LVM does raid 1 & raid 0.
But again if one volume goes you usually need to take time to rebuild the array. Then it also limited to linux.
I'd say simply scheduled copying diska -> diskb.
If you had say 3 1.5TBs raid5 would be doable.
But you would need an o/s that can do that software raid version. FreeBSD(zfs), windows server, linux, etc.
Or a hardware card, expensive, and I think that in some cases the raid array is dependent on the card. I.E. the raid card goes you need to buy that same card again to use your data.

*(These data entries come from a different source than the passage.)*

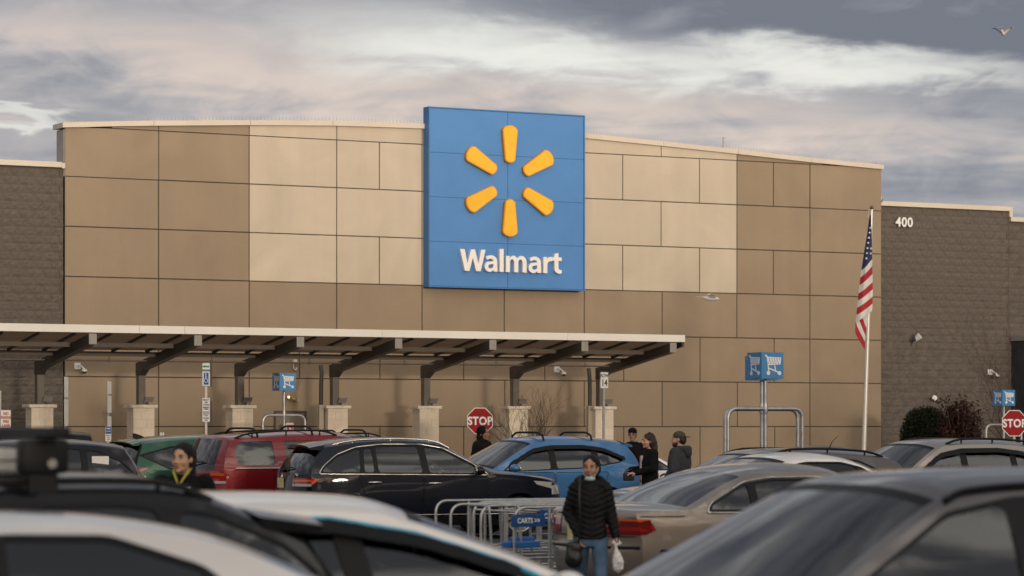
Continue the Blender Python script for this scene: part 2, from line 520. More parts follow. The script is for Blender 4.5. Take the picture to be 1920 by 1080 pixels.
# coping pieces along the arc
cuts = [L_A - 0.08] + [LX(c) for c in (285, 466, 620, 797, 980, 1096, 1240, 1380, 1517)] + [L_B + 0.03]
for a, b in zip(cuts, cuts[1:]):
    n = 5; lo = []; hi = []
    for t in range(n + 1):
        q = a + 0.004 + (b - a - 0.008) * t / n
        zz = topz(min(max(q, L_A), L_B)); lo.append((q, zz - 0.0)); hi.append((q, zz + 0.125))
    MB().prism(lo + hi[::-1], -0.13, 0.60).build('coping', M_COPING, store)
# bird spikes on the coping
for a, b in ((LX(300), LX(795)), (LX(1100), LX(1645)), (LX(125), LX(296))):
    mb = MB()
    q = a
    while q < b:
        zz = topz(q) + 0.125
        for dx in (-0.035, 0.0, 0.035):
            mb.tube([(q, -0.03, zz), (q + dx, -0.03 + dx, zz + 0.10)], 0.0022, 3, caps=False)
        q += 0.10
    sp = mb.build('bird_spikes', mat('spike', (0.40, 0.39, 0.38), 0.5, 0.2), store); sp['kind'] = 'stuff'

# split-face block wings -------------------------------------------------
def rock_mesh(w, h, seed):
    rr = random.Random(seed); nx, nz = 6, 4
    v = []; f = []
    for j in range(nz + 1):
        for i in range(nx + 1):
            edge = i in (0, nx) or j in (0, nz)
            x = -w / 2 + w * i / nx; z = h * j / nz
            if not edge:
                x += rr.uniform(-.02, .02); z += rr.uniform(-.012, .012)
            d = 0.0 if edge else rr.uniform(0.004, 0.030)
            v.append((x, -0.004 - d, z))
    for j in range(nz):
        for i in range(nx):
            a = j * (nx + 1) + i
            f.append((a, a + 1, a + nx + 2, a + nx + 1))
    o = len(v)
    rim = [i for i in range(nx + 1)] + [(j + 1) * (nx + 1) + nx for j in range(nz)] + [nz * (nx + 1) + i for i in range(nx - 1, -1, -1)] + [j * (nx + 1) for j in range(nz - 1, 0, -1)]
    for q in rim: v.append((v[q][0], 0.03, v[q][2]))
    n = len(rim)
    f += [(rim[i], o + i, o + (i + 1) % n, rim[(i + 1) % n]) for i in range(n)]
    return v, f
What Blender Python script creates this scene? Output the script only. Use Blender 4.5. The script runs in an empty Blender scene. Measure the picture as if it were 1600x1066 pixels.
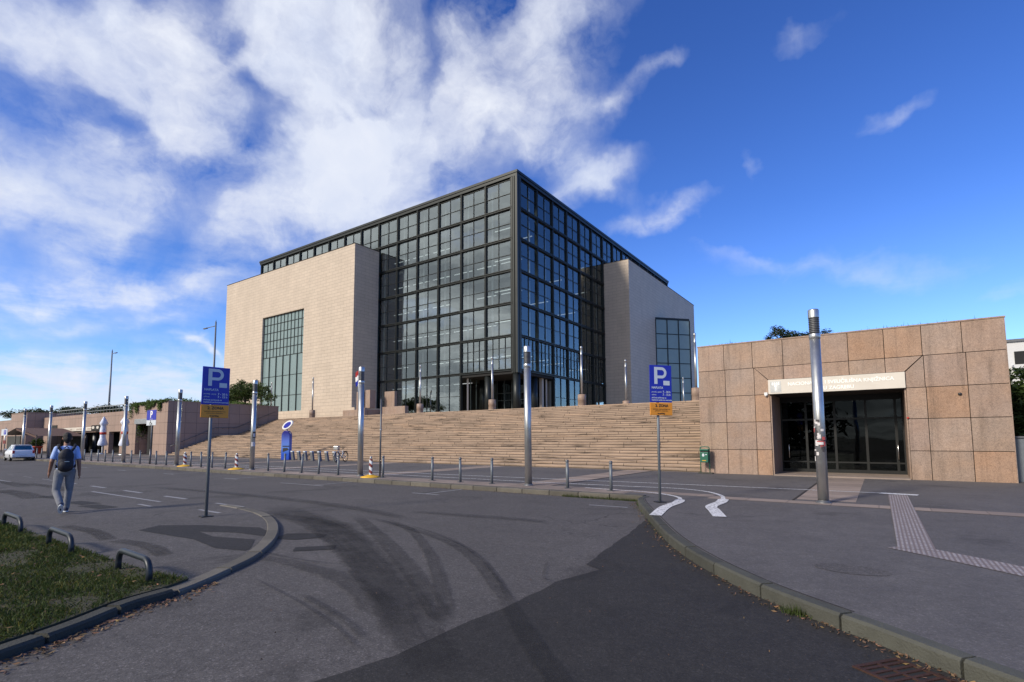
import bpy, bmesh, math, random
import numpy as np
from mathutils import Vector, Matrix
random.seed(7)
S = bpy.context.scene
COL = S.collection
R = math.radians

# ------------------------------------------------------------------ camera
F, CX, CY = 820.04, 800.0, 615.73           # calibrated on a 1600 px wide frame
CAM = np.array([0.0, 0.0, 1.65])
def cam_axes(yaw, pitch, roll):
    cy, sy, cp, sp = math.cos(yaw), math.sin(yaw), math.cos(pitch), math.sin(pitch)
    fwd = np.array([sy*cp, cy*cp, sp]); right = np.array([cy, -sy, 0.0]); up = np.cross(right, fwd)
    cr, sr = math.cos(roll), math.sin(roll)
    return right*cr+up*sr, -right*sr+up*cr, fwd
AR, AU, AF = cam_axes(R(-34.937), R(4.916), R(-0.2275))
def ray(x, y): return (x-CX)/F*AR-(y-CY)/F*AU+AF
def PYP(x, y, Y):                            # survey point on the plane Y = const
    d = ray(x, y); return CAM+d*Y/d[1]
def PXP(x, y, X):
    d = ray(x, y); return CAM+d*X/d[0]
cd = bpy.data.cameras.new('camera'); cam = bpy.data.objects.new('camera', cd); COL.objects.link(cam)
cd.sensor_fit = 'HORIZONTAL'; cd.sensor_width = 36; cd.lens = F/1600*36
cd.shift_y = (CY-533)/1600; cd.clip_start = 0.05; cd.clip_end = 6000
M = Matrix.Identity(4)
for i in range(3):
    M[i][0], M[i][1], M[i][2], M[i][3] = AR[i], AU[i], -AF[i], CAM[i]
cam.matrix_world = M
S.camera = cam

# ------------------------------------------------------------------ materials
def NT(name):
    m = bpy.data.materials.new(name); m.use_nodes = True
    nt = m.node_tree; nt.nodes.clear()
    return m, nt
class N:
    def __init__(s, nt): s.nt = nt
    def __call__(s, typ, ins=None, **kw):
        n = s.nt.nodes.new(typ)
        for k, v in kw.items(): setattr(n, k, v)
        if ins:
            for k, v in ins.items():
                sock = n.inputs[k]
                if hasattr(v, 'is_linked') or isinstance(v, bpy.types.NodeSocket): s.nt.links.new(v, sock)
                else:
                    if isinstance(v, (tuple, list)) and len(v) == 3 and sock.type == 'RGBA': v = (*v, 1)
                    sock.default_value = v
        return n
    def math(s, op, a, b=0.0, c=None, clamp=False):
        d = {0: a, 1: b}
        if c is not None: d[2] = c
        return s('ShaderNodeMath', d, operation=op, use_clamp=clamp).outputs[0]
    def mix(s, f, a, b, blend='MIX'):
        n = s('ShaderNodeMix', data_type='RGBA', blend_type=blend)
        for sock, v in ((n.inputs[0], f), (n.inputs[6], a), (n.inputs[7], b)):
            if isinstance(v, bpy.types.NodeSocket): s.nt.links.new(v, sock)
            else: sock.default_value = (*v, 1) if isinstance(v, (tuple, list)) and len(v) == 3 else v
        return n.outputs[2]
    def ramp(s, f, stops):
        n = s('ShaderNodeValToRGB', {0: f}); e = n.color_ramp.elements
        while len(e) < len(stops): e.new(0.5)
        for el, (p, c) in zip(e, stops):
            el.position = p; el.color = (c, c, c, 1) if not isinstance(c, tuple) else (*c, 1)
        return n.outputs[0]
    def noise(s, vec, scale, detail=4, rough=0.55, dist=0.0):
        return s('ShaderNodeTexNoise', {'Vector': vec, 'Scale': scale, 'Detail': detail, 'Roughness': rough, 'Distortion': dist}).outputs[0]
    def pos(s): return s('ShaderNodeNewGeometry').outputs['Position']
    def out(s, bsdf): s('ShaderNodeOutputMaterial', {0: bsdf})
    def pbsdf(s, col, rough=0.6, metal=0.0, normal=None, spec=0.5, **kw):
        d = {'Base Color': col, 'Roughness': rough, 'Metallic': metal, 'Specular IOR Level': spec}
        if normal is not None: d['Normal'] = normal
        d.update(kw)
        return s('ShaderNodeBsdfPrincipled', d).outputs[0]
    def bump(s, h, strength=0.3, dist=0.02):
        return s('ShaderNodeBump', {'Height': h, 'Strength': strength, 'Distance': dist}).outputs[0]

def mat(name, col, rough=0.6, metal=0.0, var=0.15, scale=3.0, bump=0.0, bscale=40, spec=0.5, tint=False, emit=None, coat=0.0):
    m, nt = NT(name); n = N(nt); p = n.pos()
    nz = n.noise(p, scale, 5)
    f = n.math('MULTIPLY_ADD', nz, 2*var, 1-var)
    c = n('ShaderNodeVectorMath', {0: col, 'Scale': f}, operation='SCALE').outputs[0]
    if tint:
        a = n('ShaderNodeVertexColor', layer_name='Col').outputs[0]
        c = n.mix(1.0, c, a, 'MULTIPLY')
    nm = n.bump(n.noise(p, bscale, 3), bump, 0.02) if bump else None
    kw = {}
    if emit: kw = {'Emission Color': (*emit[0], 1), 'Emission Strength': emit[1]}
    if coat: kw['Coat Weight'] = coat
    r = n.math('MULTIPLY_ADD', nz, 0.15, rough-0.07, clamp=True)
    n.out(n.pbsdf(c, r, metal, nm, spec, **kw))
    return m

def asphalt(name, base, speck=1.0, dark=0.0):
    m, nt = NT(name); n = N(nt); p = n.pos()
    big = n.noise(p, 0.35, 6, 0.6); mid = n.noise(p, 2.2, 6, 0.65); fine = n.noise(p, 42, 4, 0.8); fine2 = n.noise(p, 120, 3, 0.7)
    f = n.math('MULTIPLY_ADD', big, 0.55, 0.72)
    f = n.math('MULTIPLY', f, n.math('MULTIPLY_ADD', mid, 0.6, 0.70))
    f = n.math('MULTIPLY', f, n.math('MULTIPLY_ADD', fine, 1.5*speck, 1-0.75*speck))
    sp = n.ramp(fine2, [(0.0, 0.35), (0.42, 0.8), (0.60, 1.1), (0.70, 2.6)])
    f = n.math('MULTIPLY', f, n.math('MULTIPLY_ADD', sp, speck*0.6, 1-0.6*speck))
    vo = n('ShaderNodeTexVoronoi', {'Vector': p, 'Scale': 75.0}); vr = n('ShaderNodeSeparateColor', {0: vo.outputs['Color']}).outputs[0]
    f = n.math('MULTIPLY', f, n.math('MULTIPLY_ADD', n.ramp(vr, [(0.0, 0.35), (0.12, 0.8), (0.55, 1.0), (0.88, 1.15), (0.97, 2.2)]), 0.5*speck, 1-0.5*speck))
    f = n.math('MULTIPLY', f, n.math('MULTIPLY_ADD', n.noise(p, 11, 4, 0.7), 1.1*speck, 1-0.55*speck))
    # fine meandering cracks
    wp = n('ShaderNodeVectorMath', {0: p, 1: n('ShaderNodeVectorMath', {0: n('ShaderNodeTexNoise', {'Vector': p, 'Scale': 0.9, 'Detail': 5}).outputs[1], 'Scale': 1.6}, operation='SCALE').outputs[0]}, operation='ADD').outputs[0]
    v = n('ShaderNodeTexVoronoi', {'Vector': wp, 'Scale': 0.16}, feature='DISTANCE_TO_EDGE').outputs[0]
    crack = n.math('MULTIPLY', n.ramp(v, [(0.0, 1.0), (0.0035, 0.0)]), n.ramp(n.noise(p, 0.25, 2), [(0.5, 0.0), (0.62, 1.0)]))
    f = n.math('MULTIPLY', f, n.math('MULTIPLY_ADD', crack, -0.65, 1.0))
    # oil / water stains with their own outline
    st = n.ramp(n.noise(p, 0.55, 5, 0.6, 0.6), [(0.58, 1.0), (0.66, 0.72)])
    f = n.math('MULTIPLY', f, st)
    c = n('ShaderNodeVectorMath', {0: base, 'Scale': f}, operation='SCALE').outputs[0]
    nm = n.bump(n.math('ADD', fine, n.math('MULTIPLY', fine2, 0.6)), 0.45, 0.012)
    n.out(n.pbsdf(c, n.math('MULTIPLY_ADD', mid, 0.2, 0.72), 0, nm, 0.35))
    return m

def panel_stone(name, c1, c2, cm, bw, rh, off=0.5, mort=0.012, stain=0.35, grain=60, z0=0.0, rot=None, gstr=0.25):
    m, nt = NT(name); n = N(nt); p = n.pos()
    x, y, z = n('ShaderNodeSeparateXYZ', {0: p}).outputs
    u = n.math('ADD', x, y); zz = n.math('ADD', z, -z0)
    v = n('ShaderNodeCombineXYZ', {0: u, 1: zz, 2: 0.0}).outputs[0]
    b = n('ShaderNodeTexBrick', {'Vector': v, 'Color1': c1, 'Color2': c2, 'Mortar': cm, 'Scale': 1.0, 'Mortar Size': mort, 'Mortar Smooth': 0.1, 'Bias': 0.0, 'Brick Width': bw, 'Row Height': rh}, offset=off, offset_frequency=2)
    g = n.noise(p, grain, 4, 0.7); w = n.noise(n('ShaderNodeVectorMath', {0: p, 1: (1, 1, 0.35)}, operation='MULTIPLY').outputs[0], 0.6, 6, 0.6)
    f = n.math('MULTIPLY', n.math('MULTIPLY_ADD', g, 2*gstr, 1-gstr), n.math('MULTIPLY_ADD', w, 2*stain, 1-stain))
    c = n('ShaderNodeVectorMath', {0: b.outputs[0], 'Scale': f}, operation='SCALE').outputs[0]
    nm = n.bump(n.math('MULTIPLY_ADD', b.outputs[1], -1.0, n.math('MULTIPLY', g, 0.12)), 0.5, 0.02)
    n.out(n.pbsdf(c, 0.62, 0, nm, 0.35))
    return m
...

The other thing to consider is that a majority of the cards under the 200$ price point are pci-x1. Which going back to lanes depending on version of pci-x, ranges from 250MB/s -> 1GB/s a lane. This all total, both ways. The last piece is a lot of the cards under 100$, are usually just a software raid wrapper. Making your cpu do all the heavy lifting.
Rsync
http://en.wikipedia.org/wiki/Rsync
Although rsync is best in multiples of 2, i.e. if you do 3 you need to think the partitioning scheme carefully. It will also be delayed based on how often you schedule it to run.
or
unraid
http://www.lime-technology.com/
On a consumer level is my recommendation.